Scripts that build scenes
+++++
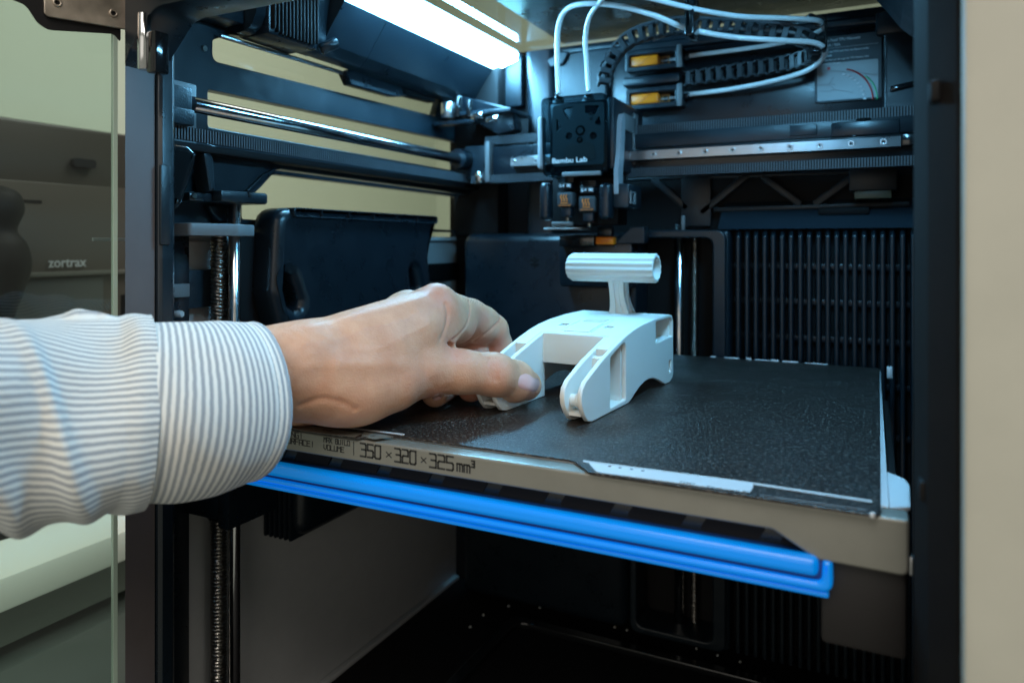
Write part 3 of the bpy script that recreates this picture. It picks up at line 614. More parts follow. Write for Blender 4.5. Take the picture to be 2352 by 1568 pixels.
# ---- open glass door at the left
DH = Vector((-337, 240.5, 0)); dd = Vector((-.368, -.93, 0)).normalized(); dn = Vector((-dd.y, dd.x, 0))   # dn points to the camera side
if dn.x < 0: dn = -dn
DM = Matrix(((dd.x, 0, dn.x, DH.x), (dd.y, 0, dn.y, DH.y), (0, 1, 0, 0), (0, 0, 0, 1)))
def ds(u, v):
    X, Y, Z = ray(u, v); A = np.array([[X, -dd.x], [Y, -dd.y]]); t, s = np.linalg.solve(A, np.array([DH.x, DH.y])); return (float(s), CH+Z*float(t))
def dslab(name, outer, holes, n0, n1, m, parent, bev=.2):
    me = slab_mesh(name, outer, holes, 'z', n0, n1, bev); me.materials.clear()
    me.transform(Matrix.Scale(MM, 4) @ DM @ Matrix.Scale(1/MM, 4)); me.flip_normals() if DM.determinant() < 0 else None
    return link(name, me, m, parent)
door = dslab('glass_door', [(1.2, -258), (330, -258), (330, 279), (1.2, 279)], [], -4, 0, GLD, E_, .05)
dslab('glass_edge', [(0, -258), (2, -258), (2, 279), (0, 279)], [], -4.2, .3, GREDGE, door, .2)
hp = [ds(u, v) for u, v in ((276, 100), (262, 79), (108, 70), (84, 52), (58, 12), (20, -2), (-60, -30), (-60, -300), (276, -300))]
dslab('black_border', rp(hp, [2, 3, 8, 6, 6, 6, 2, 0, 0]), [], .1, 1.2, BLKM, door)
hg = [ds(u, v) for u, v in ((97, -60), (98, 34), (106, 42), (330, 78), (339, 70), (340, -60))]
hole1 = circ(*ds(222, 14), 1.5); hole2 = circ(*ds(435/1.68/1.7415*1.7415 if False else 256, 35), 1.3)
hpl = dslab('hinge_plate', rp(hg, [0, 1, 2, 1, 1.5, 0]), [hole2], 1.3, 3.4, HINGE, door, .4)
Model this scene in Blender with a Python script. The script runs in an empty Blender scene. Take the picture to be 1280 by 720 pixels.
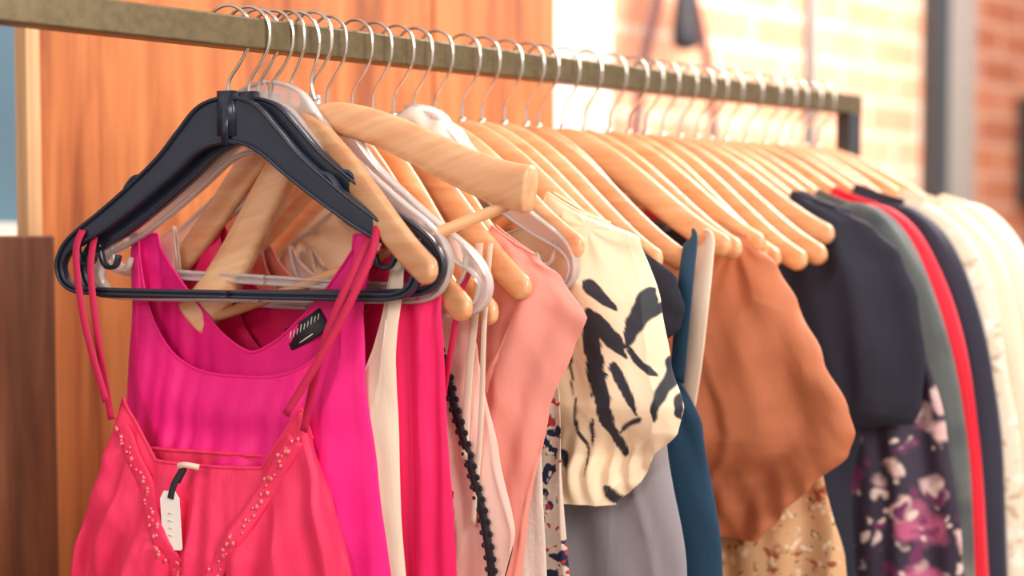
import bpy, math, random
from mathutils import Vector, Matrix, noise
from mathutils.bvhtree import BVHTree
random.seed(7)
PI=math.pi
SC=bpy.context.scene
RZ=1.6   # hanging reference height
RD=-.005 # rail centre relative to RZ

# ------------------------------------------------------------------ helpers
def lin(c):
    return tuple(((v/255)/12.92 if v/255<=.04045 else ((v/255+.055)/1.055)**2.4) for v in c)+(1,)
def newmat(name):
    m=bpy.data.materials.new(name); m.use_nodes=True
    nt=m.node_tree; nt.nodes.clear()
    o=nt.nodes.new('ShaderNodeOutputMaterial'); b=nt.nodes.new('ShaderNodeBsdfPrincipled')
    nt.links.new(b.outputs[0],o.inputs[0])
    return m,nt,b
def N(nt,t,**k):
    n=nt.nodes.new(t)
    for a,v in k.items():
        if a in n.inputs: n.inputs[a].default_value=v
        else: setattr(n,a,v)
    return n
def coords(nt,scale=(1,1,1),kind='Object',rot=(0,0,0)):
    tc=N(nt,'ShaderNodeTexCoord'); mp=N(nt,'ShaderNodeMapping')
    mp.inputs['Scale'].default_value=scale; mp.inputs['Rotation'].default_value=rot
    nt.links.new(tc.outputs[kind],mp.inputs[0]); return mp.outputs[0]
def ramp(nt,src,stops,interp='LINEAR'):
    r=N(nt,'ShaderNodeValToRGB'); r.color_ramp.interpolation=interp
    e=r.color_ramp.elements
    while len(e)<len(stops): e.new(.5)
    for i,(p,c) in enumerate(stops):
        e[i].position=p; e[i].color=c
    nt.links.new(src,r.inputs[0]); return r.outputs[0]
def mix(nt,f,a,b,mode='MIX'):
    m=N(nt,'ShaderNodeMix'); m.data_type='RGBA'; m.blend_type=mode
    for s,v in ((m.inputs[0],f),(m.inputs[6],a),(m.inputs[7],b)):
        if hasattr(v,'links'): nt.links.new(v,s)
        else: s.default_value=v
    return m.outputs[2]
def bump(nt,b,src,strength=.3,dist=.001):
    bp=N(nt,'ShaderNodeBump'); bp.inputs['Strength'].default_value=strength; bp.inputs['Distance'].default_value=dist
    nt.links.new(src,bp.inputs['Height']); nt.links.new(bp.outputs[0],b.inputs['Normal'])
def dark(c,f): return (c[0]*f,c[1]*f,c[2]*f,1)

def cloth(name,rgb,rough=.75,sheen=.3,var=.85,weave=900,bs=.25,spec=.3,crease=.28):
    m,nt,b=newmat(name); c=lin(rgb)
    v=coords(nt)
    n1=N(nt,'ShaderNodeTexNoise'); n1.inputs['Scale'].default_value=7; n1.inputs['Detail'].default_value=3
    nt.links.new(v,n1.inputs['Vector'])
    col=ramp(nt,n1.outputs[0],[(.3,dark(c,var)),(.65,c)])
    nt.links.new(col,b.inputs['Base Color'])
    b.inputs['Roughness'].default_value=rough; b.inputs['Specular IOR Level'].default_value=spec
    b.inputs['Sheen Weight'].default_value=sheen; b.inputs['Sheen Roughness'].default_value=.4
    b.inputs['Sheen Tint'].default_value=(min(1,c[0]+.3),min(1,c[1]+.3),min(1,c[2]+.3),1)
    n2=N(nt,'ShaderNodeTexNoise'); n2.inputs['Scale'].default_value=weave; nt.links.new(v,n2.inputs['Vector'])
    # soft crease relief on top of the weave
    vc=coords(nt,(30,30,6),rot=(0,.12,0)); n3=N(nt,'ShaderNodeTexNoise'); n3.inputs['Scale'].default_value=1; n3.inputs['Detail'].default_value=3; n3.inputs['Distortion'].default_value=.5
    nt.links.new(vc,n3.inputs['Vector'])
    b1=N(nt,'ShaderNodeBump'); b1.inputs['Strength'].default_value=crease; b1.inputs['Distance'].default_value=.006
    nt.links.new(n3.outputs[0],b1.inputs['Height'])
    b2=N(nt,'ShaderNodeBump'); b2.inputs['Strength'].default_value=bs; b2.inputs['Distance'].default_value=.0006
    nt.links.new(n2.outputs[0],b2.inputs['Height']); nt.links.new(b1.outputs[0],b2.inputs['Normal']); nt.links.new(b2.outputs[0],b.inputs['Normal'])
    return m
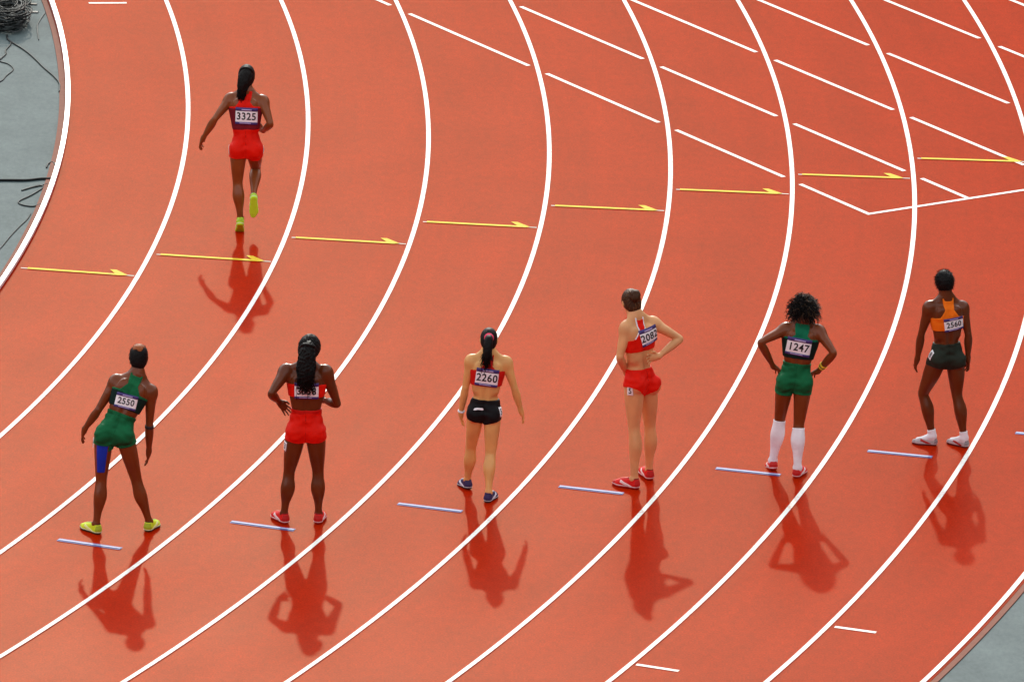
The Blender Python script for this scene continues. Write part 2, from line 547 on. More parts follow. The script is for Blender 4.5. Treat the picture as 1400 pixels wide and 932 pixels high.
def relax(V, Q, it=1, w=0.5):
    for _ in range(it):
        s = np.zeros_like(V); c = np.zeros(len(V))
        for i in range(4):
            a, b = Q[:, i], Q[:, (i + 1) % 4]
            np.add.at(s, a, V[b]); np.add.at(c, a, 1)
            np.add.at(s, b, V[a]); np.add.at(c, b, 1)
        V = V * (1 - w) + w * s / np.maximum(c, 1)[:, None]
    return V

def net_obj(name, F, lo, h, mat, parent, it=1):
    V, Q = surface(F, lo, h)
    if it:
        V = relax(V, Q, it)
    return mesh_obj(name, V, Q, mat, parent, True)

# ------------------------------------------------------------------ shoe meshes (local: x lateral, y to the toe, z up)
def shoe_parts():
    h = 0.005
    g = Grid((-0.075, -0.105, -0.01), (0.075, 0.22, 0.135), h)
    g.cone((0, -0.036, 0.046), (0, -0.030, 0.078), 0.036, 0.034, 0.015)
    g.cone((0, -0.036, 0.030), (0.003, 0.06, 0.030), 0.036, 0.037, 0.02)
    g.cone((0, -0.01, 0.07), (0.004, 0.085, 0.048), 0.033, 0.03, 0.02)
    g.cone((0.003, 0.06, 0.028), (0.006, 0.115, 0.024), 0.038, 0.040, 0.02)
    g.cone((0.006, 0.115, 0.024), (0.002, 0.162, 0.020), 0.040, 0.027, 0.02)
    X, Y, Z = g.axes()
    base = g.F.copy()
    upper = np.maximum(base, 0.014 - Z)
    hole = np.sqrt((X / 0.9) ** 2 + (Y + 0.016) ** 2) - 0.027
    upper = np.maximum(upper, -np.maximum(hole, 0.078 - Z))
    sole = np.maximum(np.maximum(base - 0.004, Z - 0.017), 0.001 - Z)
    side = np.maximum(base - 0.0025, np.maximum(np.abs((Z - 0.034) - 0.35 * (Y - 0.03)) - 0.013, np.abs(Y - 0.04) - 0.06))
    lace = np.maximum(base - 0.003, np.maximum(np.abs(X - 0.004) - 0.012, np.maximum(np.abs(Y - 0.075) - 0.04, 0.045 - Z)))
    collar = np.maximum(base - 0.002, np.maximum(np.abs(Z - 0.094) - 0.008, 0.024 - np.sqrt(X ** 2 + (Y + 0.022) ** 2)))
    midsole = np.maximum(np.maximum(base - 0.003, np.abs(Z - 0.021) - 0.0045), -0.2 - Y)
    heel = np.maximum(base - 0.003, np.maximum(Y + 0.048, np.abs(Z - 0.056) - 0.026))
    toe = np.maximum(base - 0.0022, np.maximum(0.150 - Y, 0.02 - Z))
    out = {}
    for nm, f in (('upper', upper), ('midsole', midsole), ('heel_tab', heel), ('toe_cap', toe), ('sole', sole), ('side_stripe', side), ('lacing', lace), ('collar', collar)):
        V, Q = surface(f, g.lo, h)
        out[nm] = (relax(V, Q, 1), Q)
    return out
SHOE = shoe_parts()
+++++
## The task
Up to and including the line containing "HINGE, door, .4)", quote each line of the entries above from the very first, please, exactly and without images.

## Task response
Write part 3 of the bpy script that recreates this picture. It picks up at line 614. More parts follow. Write for Blender 4.5. Take the picture to be 2352 by 1568 pixels.
# ---- open glass door at the left
DH = Vector((-337, 240.5, 0)); dd = Vector((-.368, -.93, 0)).normalized(); dn = Vector((-dd.y, dd.x, 0))   # dn points to the camera side
if dn.x < 0: dn = -dn
DM = Matrix(((dd.x, 0, dn.x, DH.x), (dd.y, 0, dn.y, DH.y), (0, 1, 0, 0), (0, 0, 0, 1)))
def ds(u, v):
    X, Y, Z = ray(u, v); A = np.array([[X, -dd.x], [Y, -dd.y]]); t, s = np.linalg.solve(A, np.array([DH.x, DH.y])); return (float(s), CH+Z*float(t))
def dslab(name, outer, holes, n0, n1, m, parent, bev=.2):
    me = slab_mesh(name, outer, holes, 'z', n0, n1, bev); me.materials.clear()
    me.transform(Matrix.Scale(MM, 4) @ DM @ Matrix.Scale(1/MM, 4)); me.flip_normals() if DM.determinant() < 0 else None
    return link(name, me, m, parent)
door = dslab('glass_door', [(1.2, -258), (330, -258), (330, 279), (1.2, 279)], [], -4, 0, GLD, E_, .05)
dslab('glass_edge', [(0, -258), (2, -258), (2, 279), (0, 279)], [], -4.2, .3, GREDGE, door, .2)
hp = [ds(u, v) for u, v in ((276, 100), (262, 79), (108, 70), (84, 52), (58, 12), (20, -2), (-60, -30), (-60, -300), (276, -300))]
dslab('black_border', rp(hp, [2, 3, 8, 6, 6, 6, 2, 0, 0]), [], .1, 1.2, BLKM, door)
hg = [ds(u, v) for u, v in ((97, -60), (98, 34), (106, 42), (330, 78), (339, 70), (340, -60))]
hole1 = circ(*ds(222, 14), 1.5); hole2 = circ(*ds(435/1.68/1.7415*1.7415 if False else 256, 35), 1.3)
hpl = dslab('hinge_plate', rp(hg, [0, 1, 2, 1, 1.5, 0]), [hole2], 1.3, 3.4, HINGE, door, .4)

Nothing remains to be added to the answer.